Data listing
-- Start --
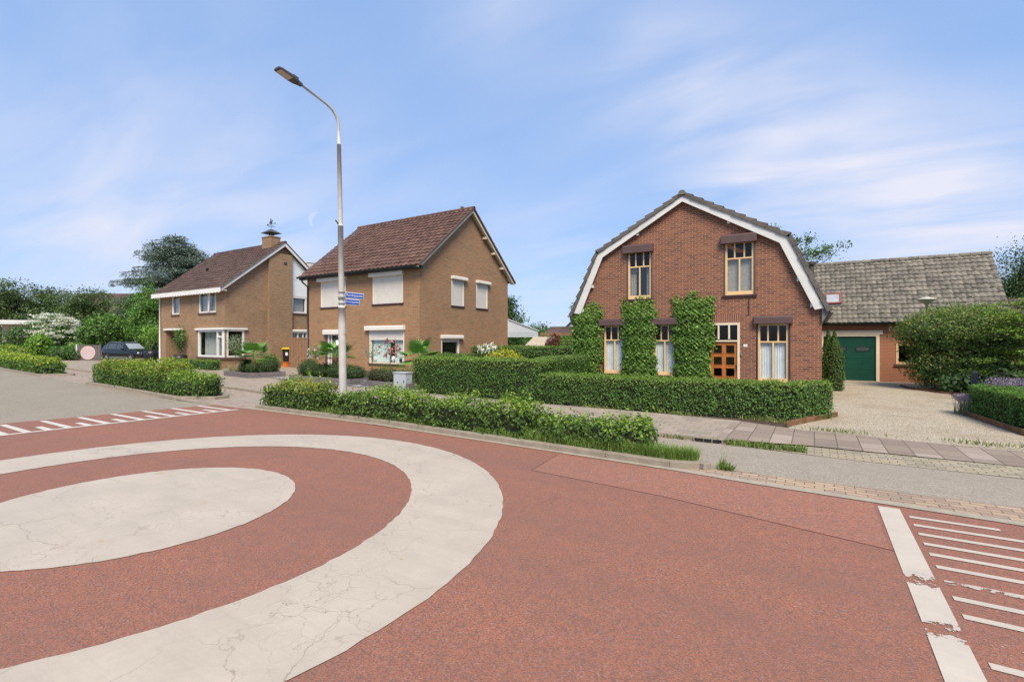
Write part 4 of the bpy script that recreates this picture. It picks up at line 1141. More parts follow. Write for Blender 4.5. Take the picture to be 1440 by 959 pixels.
mb = MB(); pbox(mb, P, X0 + .1, X1 - .15, 2.7, 2.8, -.3, -7.7); pbox(mb, P, X0 + .1, X1 - .2, 0, 2.7, -3.4, -3.5); pbox(mb, P, X0 + .1, X1 - .15, 0, .05, -.2, -7.7); mb.build('interior', 'interior', H3)
mb = MB(); pbox(mb, Q, 19.88, 21.62, 0, 7.9, 0, .22); mb.build('chimney_breast', 'brick_tan', H3)
yf = T2 - .42; v = Vector((0, YM - yf, ZR + .1 - 5.12)); Lr = v.length; v.normalize()
tile_slope(H3, (X0 - .35, yf, 5.12), (1, 0, 0), X1 - X0 + .70, v, Lr, (0, -v.z, v.y), .30, .36, 'tile_brown', amp=.045, lift=.04, jit=.006)
tile_slope(H3, (X0 - .35, YB + .42, 5.12), (1, 0, 0), X1 - X0 + .70, Vector((0, -v.y, v.z)), Lr, (0, v.z, v.y), .30, .36, 'tile_brown')
ridge_caps(H3, (X0 - .35, YM, ZR + .09), (X1 + .35, YM, ZR + .09), .12, .4, 'tile_brown')
mb = MB(); mb2 = MB()
for sg in (1, -1):
    ye = yf if sg > 0 else YB + .42
    def rk(t, dz): return (ye + (YM - ye) * t, 5.12 + (ZR + .1 - 5.12) * t + dz)
    mb.ext([rk(0, -.02), rk(1, -.02), rk(1, -.26), rk(.02, -.22)], lambda a, z, x: (x, a, z), X1 + .28, X1 + .325)
    mb.ext([rk(0, -.025), rk(1, -.025), rk(1, -.06), rk(0, -.06)], lambda a, z, x: (x, a, z), X1 - .05, X1 + .28)
    mb2.ext([rk(0, -.015), rk(1, -.015), rk(1, .05), rk(0, .05)], lambda a, z, x: (x, a, z), X1 + .30, X1 + .37)
mb.build('bargeboard', 'white', H3); mb2.build('verge_tiles', 'tile_verge', H3)
mb = MB(); n = 26; x0, x1 = X0 - .35, X1 + .33; pts = [(x0, 5.16)]
for k in range(n * 6 + 1):
    x = x0 + (x1 - x0) * k / (n * 6); pts.append((x, 4.90 - .055 * abs(math.sin(math.pi * k / 6))))
pts.append((x1, 5.16)); mb.ext(pts, lambda a, z, y: (a, y, z), yf - .035, yf); mb.build('scalloped_fascia', 'white', H3)
mb = MB(); mb.box(X0 - .33, X1 + .28, yf, T2, 4.98, 5.04); mb.build('soffit', 'white', H3)
mb = MB(); mb.tube([(X0 + .06, T2 - .07, 5.0), (X0 + .06, T2 - .07, .05)], .05, 8); mb.build('downpipe', 'white', H3, smooth=True)
# chimney stack with cowl and rider weathervane
mb = MB(); mb.box(-33.55, -32.45, 20.45, 21.15, 7.6, 9.12); mb.box(-33.58, -32.42, 20.42, 21.18, 9.12, 9.20); ch = mb.build('chimney', 'brick_tan', H3)
mb = MB(); cx, cy = -33.0, 20.8
for sx in (-.3, .3): mb.tube([(cx + sx, cy, 9.18), (cx + sx * .6, cy, 9.5)], .03, 6)
mb.add([(cx - .58, cy - .46, 9.46), (cx + .58, cy - .46, 9.46), (cx + .58, cy + .46, 9.46), (cx - .58, cy + .46, 9.46), (cx - .10, cy - .1, 9.74), (cx + .10, cy - .1, 9.74), (cx + .10, cy + .1, 9.74), (cx - .10, cy + .1, 9.74)], [(3, 2, 1, 0), (0, 1, 5, 4), (1, 2, 6, 5), (2, 3, 7, 6), (3, 0, 4, 7), (4, 5, 6, 7)])
mb.build('chimney_cowl', 'lamp_dark', ch)
mb = MB(); mb.tube([(cx, cy, 9.8), (cx, cy, 10.75)], .018, 6); mb.tube([(cx - .45, cy, 10.12), (cx + .45, cy, 10.12)], .014, 6); mb.tube([(cx, cy - .45, 10.12), (cx, cy + .45, 10.12)], .014, 6); mb.tube([(cx - .5, cy, 10.30), (cx + .6, cy, 10.30)], .015, 6)
flat = lambda a, z, y: (cx + a, cy + y, z)
mb.ext([(-.28, 10.42), (.12, 10.42), (.22, 10.55), (.32, 10.55), (.27, 10.62), (.18, 10.60), (.06, 10.52), (-.24, 10.54)], flat, -.012, .012)
for a in (-.24, -.14, .02, .10): mb.ext([(a, 10.30), (a + .03, 10.30), (a + .05, 10.44), (a, 10.44)], flat, -.01, .01)
mb.ext([(-.10, 10.52), (.0, 10.52), (.02, 10.75), (-.06, 10.80), (-.12, 10.72)], flat, -.012, .012); mb.ext([(.60, 10.22), (.75, 10.30), (.60, 10.38)], flat, -.01, .01); mb.ext([(-.62, 10.22), (-.45, 10.25), (-.45, 10.35), (-.62, 10.38)], flat, -.01, .01)
mb.v = [(cx + (x - cx) * .75, cy + (y - cy) * .75, 9.7 + (z - 9.8) * .85) for x, y, z in mb.v]
mb.build('weathervane', 'black_plastic', ch)
mb = MB(); mb.box(-32.5, -31.95, 23.15, 23.6, 6.2, 7.62); mb.box(-32.54, -31.91, 23.11, 23.64, 7.62, 7.7); mb.build('chimney', 'white', H3)
mb = MB(); mb.tube([(-37.3, 18.6, 6.5), (-37.3, 18.6, 6.95)], .06, 8); mb.lathe([(.1, 6.95), (.1, 7.03), (.03, 7.06)], (-37.3, 18.6, 0), 8); mb.build('roof_vent', 'black_plastic', H3)


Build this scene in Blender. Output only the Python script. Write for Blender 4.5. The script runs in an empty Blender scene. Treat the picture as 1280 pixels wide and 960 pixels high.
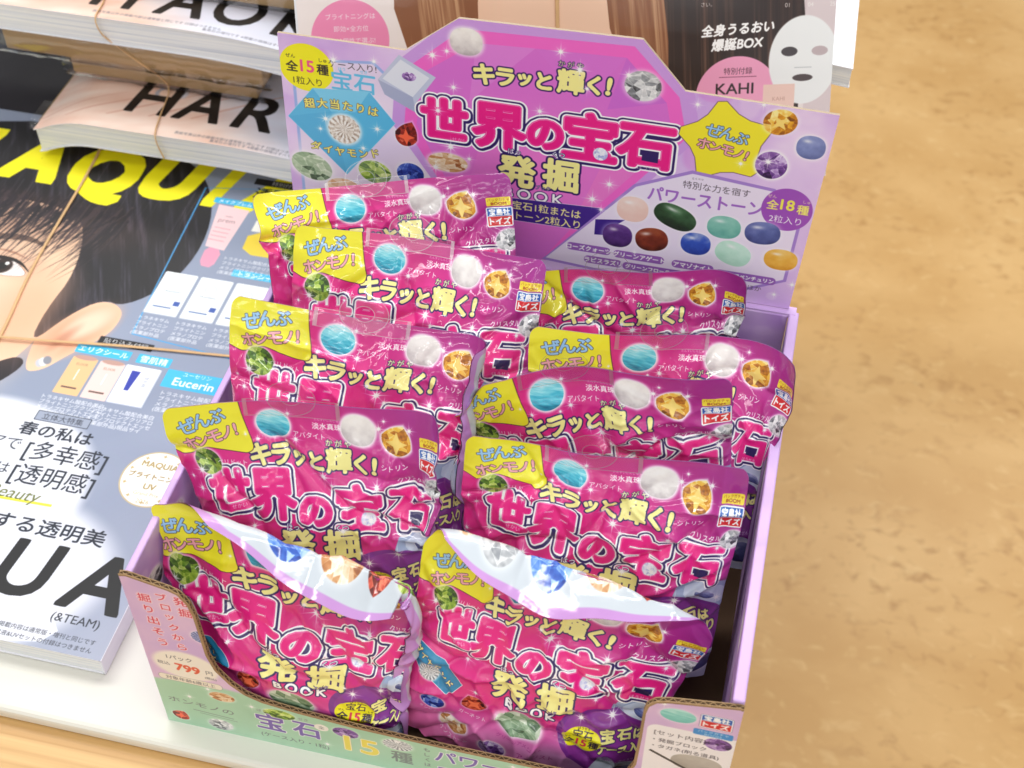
-- End --
▶ [Aim of the exercise]
Repeat verbatim all the material, but not the pictures.

▶ [Full solution]
Write part 4 of the bpy script that recreates this picture. It picks up at line 1141. More parts follow. Write for Blender 4.5. Take the picture to be 1440 by 959 pixels.
mb = MB(); pbox(mb, P, X0 + .1, X1 - .15, 2.7, 2.8, -.3, -7.7); pbox(mb, P, X0 + .1, X1 - .2, 0, 2.7, -3.4, -3.5); pbox(mb, P, X0 + .1, X1 - .15, 0, .05, -.2, -7.7); mb.build('interior', 'interior', H3)
mb = MB(); pbox(mb, Q, 19.88, 21.62, 0, 7.9, 0, .22); mb.build('chimney_breast', 'brick_tan', H3)
yf = T2 - .42; v = Vector((0, YM - yf, ZR + .1 - 5.12)); Lr = v.length; v.normalize()
tile_slope(H3, (X0 - .35, yf, 5.12), (1, 0, 0), X1 - X0 + .70, v, Lr, (0, -v.z, v.y), .30, .36, 'tile_brown', amp=.045, lift=.04, jit=.006)
tile_slope(H3, (X0 - .35, YB + .42, 5.12), (1, 0, 0), X1 - X0 + .70, Vector((0, -v.y, v.z)), Lr, (0, v.z, v.y), .30, .36, 'tile_brown')
ridge_caps(H3, (X0 - .35, YM, ZR + .09), (X1 + .35, YM, ZR + .09), .12, .4, 'tile_brown')
mb = MB(); mb2 = MB()
for sg in (1, -1):
    ye = yf if sg > 0 else YB + .42
    def rk(t, dz): return (ye + (YM - ye) * t, 5.12 + (ZR + .1 - 5.12) * t + dz)
    mb.ext([rk(0, -.02), rk(1, -.02), rk(1, -.26), rk(.02, -.22)], lambda a, z, x: (x, a, z), X1 + .28, X1 + .325)
    mb.ext([rk(0, -.025), rk(1, -.025), rk(1, -.06), rk(0, -.06)], lambda a, z, x: (x, a, z), X1 - .05, X1 + .28)
    mb2.ext([rk(0, -.015), rk(1, -.015), rk(1, .05), rk(0, .05)], lambda a, z, x: (x, a, z), X1 + .30, X1 + .37)
mb.build('bargeboard', 'white', H3); mb2.build('verge_tiles', 'tile_verge', H3)
mb = MB(); n = 26; x0, x1 = X0 - .35, X1 + .33; pts = [(x0, 5.16)]
for k in range(n * 6 + 1):
    x = x0 + (x1 - x0) * k / (n * 6); pts.append((x, 4.90 - .055 * abs(math.sin(math.pi * k / 6))))
pts.append((x1, 5.16)); mb.ext(pts, lambda a, z, y: (a, y, z), yf - .035, yf); mb.build('scalloped_fascia', 'white', H3)
mb = MB(); mb.box(X0 - .33, X1 + .28, yf, T2, 4.98, 5.04); mb.build('soffit', 'white', H3)
mb = MB(); mb.tube([(X0 + .06, T2 - .07, 5.0), (X0 + .06, T2 - .07, .05)], .05, 8); mb.build('downpipe', 'white', H3, smooth=True)
# chimney stack with cowl and rider weathervane
mb = MB(); mb.box(-33.55, -32.45, 20.45, 21.15, 7.6, 9.12); mb.box(-33.58, -32.42, 20.42, 21.18, 9.12, 9.20); ch = mb.build('chimney', 'brick_tan', H3)
mb = MB(); cx, cy = -33.0, 20.8
for sx in (-.3, .3): mb.tube([(cx + sx, cy, 9.18), (cx + sx * .6, cy, 9.5)], .03, 6)
mb.add([(cx - .58, cy - .46, 9.46), (cx + .58, cy - .46, 9.46), (cx + .58, cy + .46, 9.46), (cx - .58, cy + .46, 9.46), (cx - .10, cy - .1, 9.74), (cx + .10, cy - .1, 9.74), (cx + .10, cy + .1, 9.74), (cx - .10, cy + .1, 9.74)], [(3, 2, 1, 0), (0, 1, 5, 4), (1, 2, 6, 5), (2, 3, 7, 6), (3, 0, 4, 7), (4, 5, 6, 7)])
mb.build('chimney_cowl', 'lamp_dark', ch)
mb = MB(); mb.tube([(cx, cy, 9.8), (cx, cy, 10.75)], .018, 6); mb.tube([(cx - .45, cy, 10.12), (cx + .45, cy, 10.12)], .014, 6); mb.tube([(cx, cy - .45, 10.12), (cx, cy + .45, 10.12)], .014, 6); mb.tube([(cx - .5, cy, 10.30), (cx + .6, cy, 10.30)], .015, 6)
flat = lambda a, z, y: (cx + a, cy + y, z)
mb.ext([(-.28, 10.42), (.12, 10.42), (.22, 10.55), (.32, 10.55), (.27, 10.62), (.18, 10.60), (.06, 10.52), (-.24, 10.54)], flat, -.012, .012)
for a in (-.24, -.14, .02, .10): mb.ext([(a, 10.30), (a + .03, 10.30), (a + .05, 10.44), (a, 10.44)], flat, -.01, .01)
mb.ext([(-.10, 10.52), (.0, 10.52), (.02, 10.75), (-.06, 10.80), (-.12, 10.72)], flat, -.012, .012); mb.ext([(.60, 10.22), (.75, 10.30), (.60, 10.38)], flat, -.01, .01); mb.ext([(-.62, 10.22), (-.45, 10.25), (-.45, 10.35), (-.62, 10.38)], flat, -.01, .01)
mb.v = [(cx + (x - cx) * .75, cy + (y - cy) * .75, 9.7 + (z - 9.8) * .85) for x, y, z in mb.v]
mb.build('weathervane', 'black_plastic', ch)
mb = MB(); mb.box(-32.5, -31.95, 23.15, 23.6, 6.2, 7.62); mb.box(-32.54, -31.91, 23.11, 23.64, 7.62, 7.7); mb.build('chimney', 'white', H3)
mb = MB(); mb.tube([(-37.3, 18.6, 6.5), (-37.3, 18.6, 6.95)], .06, 8); mb.lathe([(.1, 6.95), (.1, 7.03), (.03, 7.06)], (-37.3, 18.6, 0), 8); mb.build('roof_vent', 'black_plastic', H3)


Build this scene in Blender. Output only the Python script. Write for Blender 4.5. The script runs in an empty Blender scene. Treat the picture as 1280 pixels wide and 960 pixels high.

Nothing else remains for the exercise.